Since Go does not have a built-in memoization decorator like lru_cache, we manually manage caching with two maps:

memo stores computed results
visited tracks whether a state has already been evaluated

Instead of Counter, Go uses a fixed-size frequency array of length 26, which is more efficient for lowercase English letters.

String slicing in Go works efficiently for substrings, making recursion straightforward.

Integer overflow is not a concern because all values remain very small within the constraints.

Worked Examples

Example 1

s1 = "great"
s2 = "rgeat"

We begin:

Step	str1	str2	Result
1	great	rgeat	not equal

Character counts match.

Try split at 1:

g | reat
r | geat

No swap fails:

g != r

Swap case:

g matches g
reat matches rea?

Still fails.

Try split at 2:

gr | eat
rg | eat

No swap:

Recursive check:

gr -> rg
eat -> eat

eat == eat → true

Now solve:

gr -> rg

Split at 1:

g | r
r | g

Swap succeeds:

g == g
r == r

Final result:

true

Example 2

s1 = "abcde"
s2 = "caebd"

Character counts match.

Try every split:

Split	No Swap	Swap
1	fails	fails
2	fails	fails
3	fails	fails
4	fails	fails

No valid recursive partition exists.

Result:

false

Example 3

s1 = "a"
s2 = "a"

Immediate equality:

"a" == "a"

Return:

true

Complexity Analysis

Measure	Complexity	Explanation
Time	O(n⁴)	O(n³) states, each tries O(n) split points
Space	O(n³)	Memoization cache plus recursion stack

The complexity comes from counting unique states.

Each state corresponds to a pair of substrings. There are approximately O(n³) unique substring combinations because we choose a starting position and length.

For every state, we try all split points, which adds another factor of O(n).

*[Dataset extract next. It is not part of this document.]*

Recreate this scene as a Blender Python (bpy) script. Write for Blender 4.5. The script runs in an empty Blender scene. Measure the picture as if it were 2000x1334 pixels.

This gives total time complexity:

O(n⁴)

The memoization table stores results for substring pairs, requiring:

O(n³)

space.

Test Cases

solution = Solution()

# Provided examples
assert solution.isScramble("great", "rgeat") is True  # standard valid scramble
assert solution.isScramble("abcde", "caebd") is False  # impossible scramble
assert solution.isScramble("a", "a") is True  # single character

# Exact matches
assert solution.isScramble("abc", "abc") is True  # identical strings

# Simple swaps
assert solution.isScramble("ab", "ba") is True  # direct swap

# Different characters
assert solution.isScramble("abc", "abd") is False  # character mismatch

# Repeated characters
assert solution.isScramble("aabb", "abab") is True  # repeated letters

# Complex valid scramble
assert solution.isScramble("great", "rgtae") is True  # deeper recursion

# Same characters, invalid structure
assert solution.isScramble("abcde", "eadcb") is False  # permutation but invalid

# Boundary case
assert solution.isScramble("z", "z") is True  # smallest input

# Larger valid scramble
assert solution.isScramble("abcdefghijklmnop", "efghijklmndopabc") is False  # stress test

Test Summary

Test	Why
`"great", "rgeat"`	Standard valid scramble
`"abcde", "caebd"`	Standard invalid example
`"a", "a"`	Minimum input size
`"abc", "abc"`	Exact equality shortcut
`"ab", "ba"`	Single swap
`"abc", "abd"`	Frequency mismatch pruning
`"aabb", "abab"`	Repeated character handling
`"great", "rgtae"`	Deep recursive scramble
`"abcde", "eadcb"`	Same letters but invalid structure
`"z", "z"`	Smallest boundary case
Long string case	Stress testing recursion and memoization

Edge Cases

Single Character Strings

The smallest valid input length is 1.

For example:

s1 = "a"
s2 = "a"

A buggy implementation might still attempt recursive splitting, which would fail because no split exists. Our implementation avoids this by checking equality immediately. If the strings match, we return true without recursion.

Same Characters but Invalid Scramble Structure

Two strings having identical character counts does not guarantee success.

Example:

s1 = "abcde"
s2 = "caebd"

A naive solution based only on sorting or frequency comparison would incorrectly return true.

Our recursive split checking ensures the transformation follows valid scrambling rules, not just character rearrangement.

Repeated Characters

Repeated characters can produce many duplicate recursive states.

Example:

s1 = "aabb"
s2 = "abab"

Without memoization, recursion may recompute the same substring relationships repeatedly, causing severe performance issues.

The memoization cache ensures each substring pair is solved once, preventing exponential blowup.

Identical Strings

Sometimes no scrambling is required.

Example:

s1 = "great"
s2 = "great"

Without an equality shortcut, the algorithm would unnecessarily explore every split recursively.

Our implementation immediately returns true when substrings are equal, greatly improving efficiency.